What should you do when putting your house up for sale? The first
step toward putting your house up for sale is to meet with a real estate professional
at your home. This is called the "listing appointment". At the listing
appointment, the real estate professional will want to inspect the house and
yard to become familiar with its special features. What is involved with setting a listing price for the home? After
conferring with the real estate professional about market conditions and comparable
nearby sales and listings, the home seller will set the listing or "asking"
price for the house. Market
value is, "what a ready, willing and able buyer will pay, at a price
a seller will accept." Buyers are very sophisticated. They've already
been shopping, and when they see your home, they'll be comparing features
and financing. What is the fair market value?

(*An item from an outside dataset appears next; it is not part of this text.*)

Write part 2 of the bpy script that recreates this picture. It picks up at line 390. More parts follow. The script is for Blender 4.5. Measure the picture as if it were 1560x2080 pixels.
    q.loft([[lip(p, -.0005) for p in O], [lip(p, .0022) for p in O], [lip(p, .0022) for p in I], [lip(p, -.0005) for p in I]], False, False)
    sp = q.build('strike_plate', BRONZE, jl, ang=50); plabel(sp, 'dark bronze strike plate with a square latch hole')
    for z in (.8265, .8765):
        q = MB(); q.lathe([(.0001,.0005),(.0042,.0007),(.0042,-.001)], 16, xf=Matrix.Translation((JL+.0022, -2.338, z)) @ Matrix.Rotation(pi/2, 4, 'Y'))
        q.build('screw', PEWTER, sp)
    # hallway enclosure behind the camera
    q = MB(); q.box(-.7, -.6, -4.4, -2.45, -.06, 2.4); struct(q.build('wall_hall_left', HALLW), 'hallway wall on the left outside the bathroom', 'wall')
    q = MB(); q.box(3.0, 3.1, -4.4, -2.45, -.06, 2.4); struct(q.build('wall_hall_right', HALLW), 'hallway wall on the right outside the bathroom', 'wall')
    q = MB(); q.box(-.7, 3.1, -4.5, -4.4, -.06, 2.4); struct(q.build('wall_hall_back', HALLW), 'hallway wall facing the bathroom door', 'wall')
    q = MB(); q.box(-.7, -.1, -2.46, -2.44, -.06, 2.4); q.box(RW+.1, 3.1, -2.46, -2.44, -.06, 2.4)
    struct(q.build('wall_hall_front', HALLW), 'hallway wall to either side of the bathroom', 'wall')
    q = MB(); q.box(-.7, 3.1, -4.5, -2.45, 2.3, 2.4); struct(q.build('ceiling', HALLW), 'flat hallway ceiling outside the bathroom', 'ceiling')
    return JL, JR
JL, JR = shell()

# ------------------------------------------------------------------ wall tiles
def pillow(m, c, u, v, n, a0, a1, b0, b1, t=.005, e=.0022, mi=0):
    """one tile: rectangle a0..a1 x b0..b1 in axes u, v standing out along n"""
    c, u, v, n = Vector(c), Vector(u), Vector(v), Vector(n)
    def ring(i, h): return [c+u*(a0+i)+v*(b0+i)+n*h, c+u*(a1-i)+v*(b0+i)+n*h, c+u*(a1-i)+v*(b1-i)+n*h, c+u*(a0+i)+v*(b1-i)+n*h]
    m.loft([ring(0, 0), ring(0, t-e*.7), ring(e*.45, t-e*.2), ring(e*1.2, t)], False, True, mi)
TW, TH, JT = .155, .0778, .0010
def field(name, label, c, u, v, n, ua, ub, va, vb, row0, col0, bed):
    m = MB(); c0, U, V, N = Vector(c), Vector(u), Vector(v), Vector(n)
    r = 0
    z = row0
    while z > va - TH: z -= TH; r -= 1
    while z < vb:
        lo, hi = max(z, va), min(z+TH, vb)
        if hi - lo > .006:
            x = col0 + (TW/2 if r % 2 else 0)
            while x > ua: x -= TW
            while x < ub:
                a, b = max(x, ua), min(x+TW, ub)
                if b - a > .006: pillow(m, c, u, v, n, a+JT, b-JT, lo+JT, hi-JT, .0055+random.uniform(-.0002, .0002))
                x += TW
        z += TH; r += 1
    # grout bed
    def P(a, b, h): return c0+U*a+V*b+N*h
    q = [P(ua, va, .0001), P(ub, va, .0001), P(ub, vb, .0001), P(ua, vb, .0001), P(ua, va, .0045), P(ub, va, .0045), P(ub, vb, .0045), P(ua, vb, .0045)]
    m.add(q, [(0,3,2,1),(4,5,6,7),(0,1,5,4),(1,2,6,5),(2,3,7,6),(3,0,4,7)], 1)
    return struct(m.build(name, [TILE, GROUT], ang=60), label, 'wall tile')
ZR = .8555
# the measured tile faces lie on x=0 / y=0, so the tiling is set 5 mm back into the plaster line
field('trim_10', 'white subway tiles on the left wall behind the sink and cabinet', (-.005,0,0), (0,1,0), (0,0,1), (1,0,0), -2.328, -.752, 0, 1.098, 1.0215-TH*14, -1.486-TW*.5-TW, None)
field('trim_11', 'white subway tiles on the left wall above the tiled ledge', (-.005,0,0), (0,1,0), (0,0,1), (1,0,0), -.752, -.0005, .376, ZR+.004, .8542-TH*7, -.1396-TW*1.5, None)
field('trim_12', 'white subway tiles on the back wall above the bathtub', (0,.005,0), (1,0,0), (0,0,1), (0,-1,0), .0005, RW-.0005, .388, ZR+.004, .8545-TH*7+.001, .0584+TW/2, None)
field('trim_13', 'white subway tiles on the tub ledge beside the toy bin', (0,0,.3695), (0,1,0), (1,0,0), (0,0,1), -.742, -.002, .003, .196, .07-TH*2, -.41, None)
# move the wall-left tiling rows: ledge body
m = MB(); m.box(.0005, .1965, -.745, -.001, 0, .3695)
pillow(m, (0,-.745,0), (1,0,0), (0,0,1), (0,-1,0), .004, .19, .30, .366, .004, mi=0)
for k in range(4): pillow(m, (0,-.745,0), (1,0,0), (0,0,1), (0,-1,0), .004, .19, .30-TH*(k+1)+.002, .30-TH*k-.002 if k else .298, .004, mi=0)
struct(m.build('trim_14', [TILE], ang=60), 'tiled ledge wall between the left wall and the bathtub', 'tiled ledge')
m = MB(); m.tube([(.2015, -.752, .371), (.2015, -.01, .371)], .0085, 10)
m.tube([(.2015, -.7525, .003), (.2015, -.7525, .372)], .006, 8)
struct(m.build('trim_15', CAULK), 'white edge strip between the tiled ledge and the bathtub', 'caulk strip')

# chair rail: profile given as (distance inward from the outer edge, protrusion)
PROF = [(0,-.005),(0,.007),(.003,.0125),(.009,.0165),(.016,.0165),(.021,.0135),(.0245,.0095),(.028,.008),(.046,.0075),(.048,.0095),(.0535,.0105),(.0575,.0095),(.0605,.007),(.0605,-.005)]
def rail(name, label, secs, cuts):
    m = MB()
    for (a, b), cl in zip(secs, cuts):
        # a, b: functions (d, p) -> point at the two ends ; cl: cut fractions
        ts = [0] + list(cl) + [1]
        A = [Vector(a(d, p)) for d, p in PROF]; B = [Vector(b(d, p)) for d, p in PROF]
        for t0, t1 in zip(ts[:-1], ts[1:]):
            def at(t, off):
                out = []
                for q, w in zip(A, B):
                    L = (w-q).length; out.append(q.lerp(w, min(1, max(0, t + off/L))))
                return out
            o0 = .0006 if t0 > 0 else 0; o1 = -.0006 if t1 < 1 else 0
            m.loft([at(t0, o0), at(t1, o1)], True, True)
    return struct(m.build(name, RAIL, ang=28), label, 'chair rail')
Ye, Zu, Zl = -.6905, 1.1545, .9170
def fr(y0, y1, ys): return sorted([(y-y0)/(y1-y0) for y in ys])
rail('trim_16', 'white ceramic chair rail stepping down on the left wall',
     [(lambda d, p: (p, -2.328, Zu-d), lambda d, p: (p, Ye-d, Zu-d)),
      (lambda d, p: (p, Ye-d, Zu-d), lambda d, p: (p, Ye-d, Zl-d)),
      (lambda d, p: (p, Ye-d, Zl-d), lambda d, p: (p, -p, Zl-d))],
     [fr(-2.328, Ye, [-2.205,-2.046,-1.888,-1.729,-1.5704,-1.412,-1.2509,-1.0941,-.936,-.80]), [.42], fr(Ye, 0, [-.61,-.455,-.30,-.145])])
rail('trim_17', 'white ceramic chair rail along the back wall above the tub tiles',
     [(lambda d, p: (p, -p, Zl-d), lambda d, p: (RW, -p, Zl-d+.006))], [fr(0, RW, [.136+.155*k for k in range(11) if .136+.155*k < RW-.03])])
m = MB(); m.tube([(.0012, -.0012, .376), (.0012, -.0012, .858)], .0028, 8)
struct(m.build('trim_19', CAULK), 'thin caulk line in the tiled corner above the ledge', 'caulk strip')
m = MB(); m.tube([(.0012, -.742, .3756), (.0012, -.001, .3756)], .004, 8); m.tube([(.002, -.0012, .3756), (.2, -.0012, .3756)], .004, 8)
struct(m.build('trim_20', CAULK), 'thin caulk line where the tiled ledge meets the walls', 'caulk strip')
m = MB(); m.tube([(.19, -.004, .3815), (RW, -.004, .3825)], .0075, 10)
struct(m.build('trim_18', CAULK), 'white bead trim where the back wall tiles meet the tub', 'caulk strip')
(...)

A fair market value is determined by comparing the property with similar properties in the area, which have recently sold and (in some cases) with similar properties currently on the market. Experience in the industry has proven a market analysis approach is more accurate than the replacement cost method. A lockbox is a universal metal container for your house key that is hung on the front door and can only be opened by licensed real estate professionals. It provides access when the owner is away, thus assuring full exposure to prospective buyers. What financing plans should the seller consider? No sale can be completed without appropriate financing. Generally, it is to the home seller's advantage to appeal to the greatest number of homebuyers by accepting the greatest range of financing plans. The real estate professional will explain the basic differences between VA (Veterans Administration), FHA (Federal Housing Administration) and conventional financing. A point
is one percent of the amount of the buyer's mortgage loan. For example, if
a loan is $100,000, one point is $1,000. Lenders charge points to increase
the yield on their loans. On all loans, the homebuyer and home seller may
share the charges by mutual agreement.